A large explosion was heard off Vishakapatnam immediately after midnight of 3/4 December by the Naval coastal battery and INS Rajput had reported depth charge attacks with no results. Next day two fishermen Chintapalli Satyalu and Chintapalli Achayya of Kotha Jalaripeta, fishing in a “Todi” found a life jacket belonging to the Ghazi floating near Visakhapatnam, and when they handed it over to the Navy, the C in C Vice Admiral N Krishnan promptly rewarded the fishermen Rs 500 each. He ordered INS Nistar a diving tender to find the wreckage. When Nistar located the wreckage it retrieved many relics from the submarine, and it became clear that had the Ghazi lived it would have had a tale to tell of hardship, endurance, and courage but alas she fell prey to lack of underwater art. It was a lucky shot for the Navy on the first day of what turned out to be a 14-day victory trot for India, and led to the birth of Bangladesh.

The Missile Attack On Karachi – 4th December 1971

The Western Fleet led by Flagship INS Mysore (Capt later VAdm Rusi Ghandhi) was at sea geared for battle. The Pakistani Fleet failed to come out which confused the Indian Fleet Commander, RAdm Chandy Kuruvilla and his staff. The C-in-C West (Vice Adm S.N. Kohli ) set in motion the attack on Karachi. The frigates Kiltan (Cdr Gopal Rao ) and the Katchall (Cdr K.N. Zadu ) were ordered to meet up with the missle boats Nirghat (Lt Cdr I.J. Sharma ), Nipat (Cdr Babru Yadav, K-25 (Lt Cdr B.N. Kavina) and Veer (Lt Cdr O.P. Mehta ) and were put on their way to Karachi after fuelling under shore control. The C-in-C was in the Maritime Operations Room, fingers crossed, having let his killer dogs loose on Karachi with no air cover. With speed in excess of 28 knots, the small boats, which offer minimum radar targets, approached Karachi in darkness, and launched their Styx missiles. Pakistani officers on duty in the control room at Karachi failed to realize that it was a sea borne attack. The missile boats were relieved to be allowed their goal without retaliation, and speedily retreated with a few missiles still intact for their retiring phase. Keesing’s Archives reporting the incident in January 1972 had this to say, “In the biggest naval battle since the Second World War an Indian Task Force sank the Pakistani destroyers Khaibar (formerly HMS Cadiz) and Shah Jahan (formerly HMS Charity ) and two mine sweepers off Karachi in the early hours of 5 December.” In actual fact only the destroyers PNS Khaibar (Capt Nasseem Mallik) Minesweeper PNS Muhafiz (Lt. Cdr MS Usmani) and merchant ship Venus Challenger carrying contraband sank on that fateful day. The historic attack is commemorated as Navy Day. All Commanding Officers were decorated for their heroic sortie, which will long be remembered for it earned the Navy two MVCs and 4 VrCs.

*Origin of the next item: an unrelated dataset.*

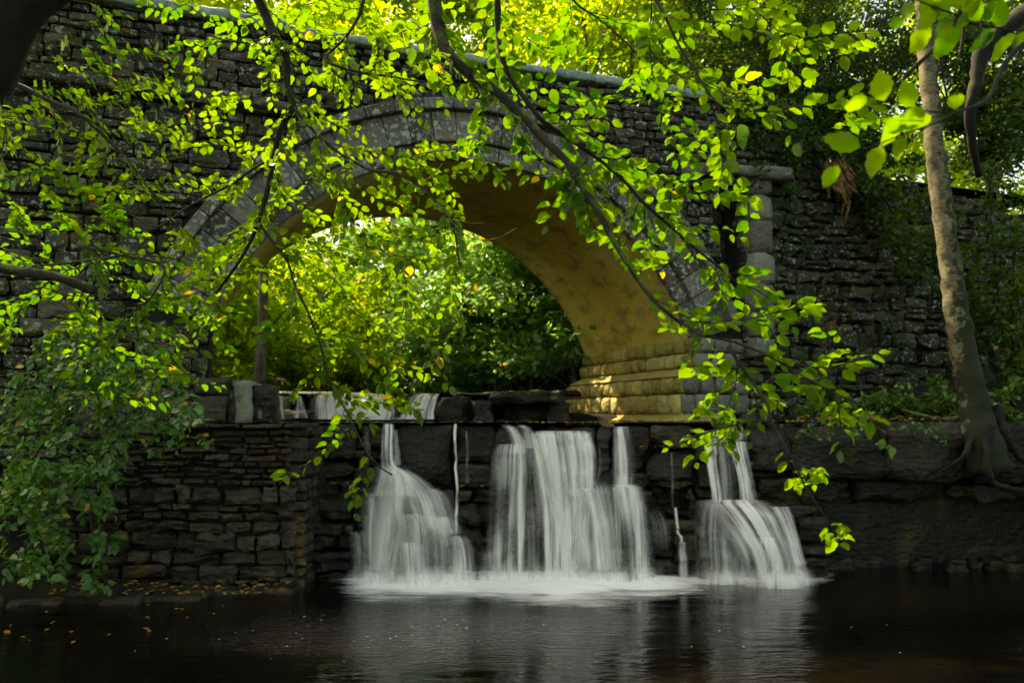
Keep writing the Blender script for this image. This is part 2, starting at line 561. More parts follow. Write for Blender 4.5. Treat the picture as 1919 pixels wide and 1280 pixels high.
# ------------------------------------------------------------------ ground, pool
def sm(a, b, x):
    t = min(1, max(0, (x - a) / (b - a)))
    return t * t * (3 - 2 * t)
def ground_z(x, y):
    s, t = st_of(x, y)
    nz = 0.35 * n3(x * 0.35, y * 0.35, 3.3) + 0.1 * n3(x * 1.3, y * 1.3, 7)
    if t < 0.3:
        front = 11.6 if x < -2.75 else (13.05 if x < 4.0 else 14.2)
        if y > front:
            z = 1.85
            if x < -5.6: z = 1.85 + 0.5 * min(3, (-5.6 - x))
            if x > 5.0: z = 1.9 + 0.45 * sm(5.0, 8.0, x) * 2 + max(0, x - 8) * 0.3
            return z + nz * 0.15
        z = -0.7
        z = max(z, -0.7 + 0.78 * sm(9.6, 10.6, y) * sm(-3.6, -4.6, x) + 2.6 * sm(-5.5, -8.5, x) * sm(8.5, 10.8, y))
        z = max(z, -0.7 + 2.5 * sm(11, 16, -x) )
        z = max(z, -0.7 + 2.5 * sm(9, 14, x))
        z = max(z, -0.7 + 1.4 * sm(4.5, 1.5, y))
        z += max(0, -y - 3) * 0.08
        return z + nz * 0.1 + 0.02
    # behind the face
    u = s - SC
    bank = (1.85 + 0.45 * sm(15.9, 16.6, y) if abs(u) < 4.2 else 2.3) + 0.10 * max(0, t - 4) + max(0, abs(u) - 3.6) * 0.42 * sm(3.5, 8, t)
    if t < THICK + 0.2 and abs(u) > 4.0:
        bank = max(bank, 1.9)
    bank = min(bank, 9)
    return bank + (nz if abs(u) > 3.8 and t > 4.5 else nz * 0.1)

def axis_vals(lo, hi, fine_lo, fine_hi, fs, cs):
    v = []
    x = lo
    while x < hi:
        v.append(x)
        x += fs if fine_lo <= x < fine_hi else cs
    v.append(hi)
    return v
xs = axis_vals(-400, 400, -16, 18, 0.35, 16)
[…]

Today the Navy’s plans are ambitious. It has 24 ships on order in India including an aircraft carrier at Cochin. Another INS Vikramaditya (Admiral Gorshkov) is being readied in Russia with 16 MiG 29s and the Navy may soon acquire the 17,000 ton LPD USS Trenton with helicopters for its increased role in the Indian Ocean and to safe guard India’s future. The nation can truly be proud of its Navy.